Kakimoto: I gravitate toward works of fiction that look unflinchingly at bodies, what bodies can do and what they endure. When it comes to writing about women’s bodies in particular, I’ve paid attention to how Hawaiian culture approaches men and women’s bodies with less division. There are female Hawaiian warriors and men who are caregivers of keiki. In “Every Drop Is a Man’s Nightmare,” the title story, I thought a lot about menstruation. I was interested in studying hale peʻa, the place where Hawaiian women went to rest during their periods away from men and children. This wasn’t a separation mandated because of some impurity—that’s already such a powerful thing—it was for rest. I feel a lot of gratitude to come from a culture that has this in its foundation. It emboldened a lot of opportunities to write into women’s bodies in a way that’s stripped of fear and shame.
Rumpus: In the meta story “Aiko, the Writer,” the main character, Aiko, is a writer who has written a manuscript about the Night Marchers, an army of warrior spirits that protect the islands. The manuscript is literally vibrating, and there’s the voice of her grandmother forbidding Aiko from writing about the Night Marchers and warning her to be careful with how vulnerable she is making these stories by letting them be seen by outsiders. As a writer, how did you contend with that weight?
Kakimoto: The fear of getting it right was twofold. First, I had to feel confident enough to share these stories with an audience that wasn’t necessarily going to be only a local or Hawaiian audience. Could I write stories that could be read and hopefully understood by other readers?
The more pressing fear of getting it right was with my own community. I worried about depicting a single or monolithic Hawaiian experience. In my rational brain, I know that’s not a thing, that’s not realistic, but I feared nonetheless I would be asked to represent a “Hawaiian” experience. Early on, this fear stifled so much of my writing, not just about Hawaiian characters but also about setting stories in Hawaiʻi. All through undergrad and the years after undergrad, I wrote stories set in Montana or Durham, North Carolina, because those were places I had spent some time in. I was scared of writing about Hawaiʻi, and I don’t think that fear has fully left me. I’ve been conscious of thinking about the heart of the story. What’s the story I need to tell? Trying to let individual characters guide [the story’s] trajectory, rather than letting my fear of missteps or getting a story “wrong” infiltrate the process. The fear of being policed, not only by white readers, but by your own community, can be a terrifying thing for any writer writing from a marginalized experience. It can keep a lot of people from writing the stories that they need to write. I hope we can champion the full range of Hawaiian stories. Our stories matter and that’s important to me.
Rumpus: These stories encompass a broad range in terms of voice, tone, elements of horror, and magic realism. When you start writing, what gets you into the process?
Kakimoto: I think it has evolved for me a bit. I used to say I started with tone. It felt like something I really needed to get right from the start. Not necessarily from the first line, but while imagining the story, I needed to get the atmosphere right.

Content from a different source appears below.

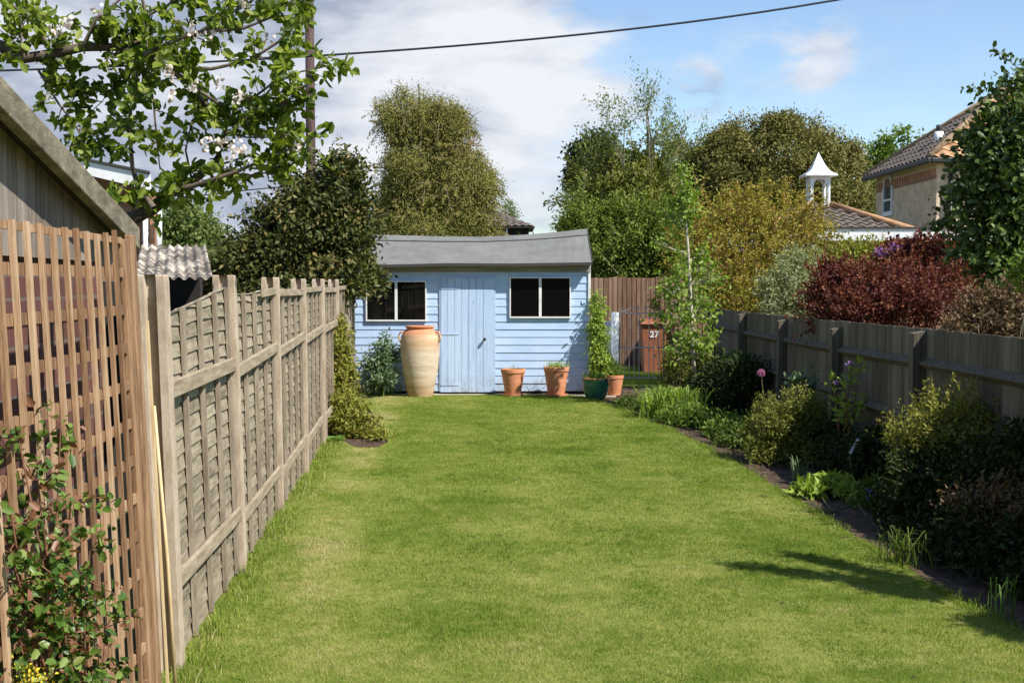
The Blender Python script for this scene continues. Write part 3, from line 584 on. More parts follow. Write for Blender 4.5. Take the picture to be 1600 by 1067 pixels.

I think that still stands, but a few stories started with an image, like of a corpse flower, not in an arboretum, but on a couch. There were some images that I observed or imagined that were slightly off kilter that I wrote into and then the characters followed. A couple stories started with the voice and character, like “Madwomen.” The voice of the mother in that story felt fully realized to me before I had a draft.
Rumpus: Have you ever smelled a corpse flower?
Kakimoto: I finally did! It was well after the collection was completed. It was outrageous! The flower was huge, maybe five or six feet across, though technically it was a smaller one. This was at the University of California Santa Cruz, and it had been blooming for only twenty-four hours. It smelled of weeks-old trash, very corpse-like. It was the coolest thing!